Entanglement improves coordination in distributed systems
Francisco Ferreira da Silva, Stephanie Wehner
TL;DR
This work addresses coordination in latency-constrained distributed routing by introducing entanglement as a resource to improve decisions when only local observations are available. It develops a two-server FCFS model with a convex baseline throughput $T(t)$, derives a $w$-threshold routing policy at fixed splitting probability, and maps the problem to a weighted non-local game. The main contributions show that classical threshold strategies are certifiably optimal at fixed $p$, while entanglement-enabled strategies can strictly outperform classical bounds over a nontrivial range of $p$, yielding Pareto improvements in waiting time and baseline throughput. The analysis, including queueing theory, non-local games, and numerical certification, demonstrates a concrete near-term application pathway for quantum networks in distributed scheduling and load balancing.
Abstract
Coordination in distributed systems is often hampered by communication latency, which degrades performance. Quantum entanglement offers fundamentally stronger correlations than classically achievable without communication. Crucially, these correlations manifest instantaneously upon measurement, irrespective of the physical distance separating the systems.
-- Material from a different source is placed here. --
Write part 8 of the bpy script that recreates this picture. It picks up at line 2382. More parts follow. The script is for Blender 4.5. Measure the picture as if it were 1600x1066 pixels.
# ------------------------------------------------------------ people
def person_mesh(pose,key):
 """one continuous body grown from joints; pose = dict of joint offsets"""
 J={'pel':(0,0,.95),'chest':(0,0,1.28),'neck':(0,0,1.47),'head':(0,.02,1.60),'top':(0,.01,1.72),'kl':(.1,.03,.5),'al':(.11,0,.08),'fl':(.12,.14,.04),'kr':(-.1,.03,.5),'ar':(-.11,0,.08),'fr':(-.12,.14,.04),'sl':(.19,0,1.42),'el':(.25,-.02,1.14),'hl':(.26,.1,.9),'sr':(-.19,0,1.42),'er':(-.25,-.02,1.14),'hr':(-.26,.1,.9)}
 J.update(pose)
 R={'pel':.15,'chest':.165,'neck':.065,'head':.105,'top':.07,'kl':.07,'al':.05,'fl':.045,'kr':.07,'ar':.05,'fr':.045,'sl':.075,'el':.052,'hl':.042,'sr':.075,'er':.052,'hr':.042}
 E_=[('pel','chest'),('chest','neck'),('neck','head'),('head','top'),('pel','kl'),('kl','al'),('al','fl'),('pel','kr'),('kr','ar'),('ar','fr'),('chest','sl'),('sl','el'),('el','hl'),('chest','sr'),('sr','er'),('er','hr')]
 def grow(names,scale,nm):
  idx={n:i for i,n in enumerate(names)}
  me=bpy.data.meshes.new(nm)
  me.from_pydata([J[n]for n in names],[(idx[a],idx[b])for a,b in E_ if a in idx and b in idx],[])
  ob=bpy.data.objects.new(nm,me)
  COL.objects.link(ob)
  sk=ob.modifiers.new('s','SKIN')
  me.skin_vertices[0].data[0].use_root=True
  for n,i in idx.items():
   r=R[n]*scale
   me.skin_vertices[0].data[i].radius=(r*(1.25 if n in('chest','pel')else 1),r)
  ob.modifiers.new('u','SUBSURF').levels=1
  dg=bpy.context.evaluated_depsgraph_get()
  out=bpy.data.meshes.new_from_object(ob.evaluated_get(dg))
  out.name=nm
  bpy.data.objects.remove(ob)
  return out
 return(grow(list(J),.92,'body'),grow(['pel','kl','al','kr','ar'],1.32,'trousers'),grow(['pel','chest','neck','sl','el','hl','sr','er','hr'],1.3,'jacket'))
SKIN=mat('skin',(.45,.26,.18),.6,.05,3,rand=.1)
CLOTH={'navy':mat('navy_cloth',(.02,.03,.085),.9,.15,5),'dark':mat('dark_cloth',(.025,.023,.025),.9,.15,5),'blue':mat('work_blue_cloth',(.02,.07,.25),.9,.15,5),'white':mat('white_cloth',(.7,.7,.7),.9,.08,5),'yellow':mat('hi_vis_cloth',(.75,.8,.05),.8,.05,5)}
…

We investigate the application of shared entanglement to a dual-work optimization problem in a distributed system comprising two servers. The system must process both a continuously available, preemptible baseline task and incoming customer requests arriving in pairs. System performance is characterized by the trade-off between baseline task throughput and customer waiting time. We present a rigorous analytical model demonstrating that when the baseline task throughput function is strictly convex, rewarding longer uninterrupted processing periods, entanglement-assisted routing strategies achieve Pareto-superior performance compared to optimal communication-free classical strategies. We prove this advantage through queueing-theoretic analysis, non-local game formulation, and computational certification of classical bounds. Our results identify distributed scheduling and coordination as a novel application domain for near-term entanglement-based quantum networks.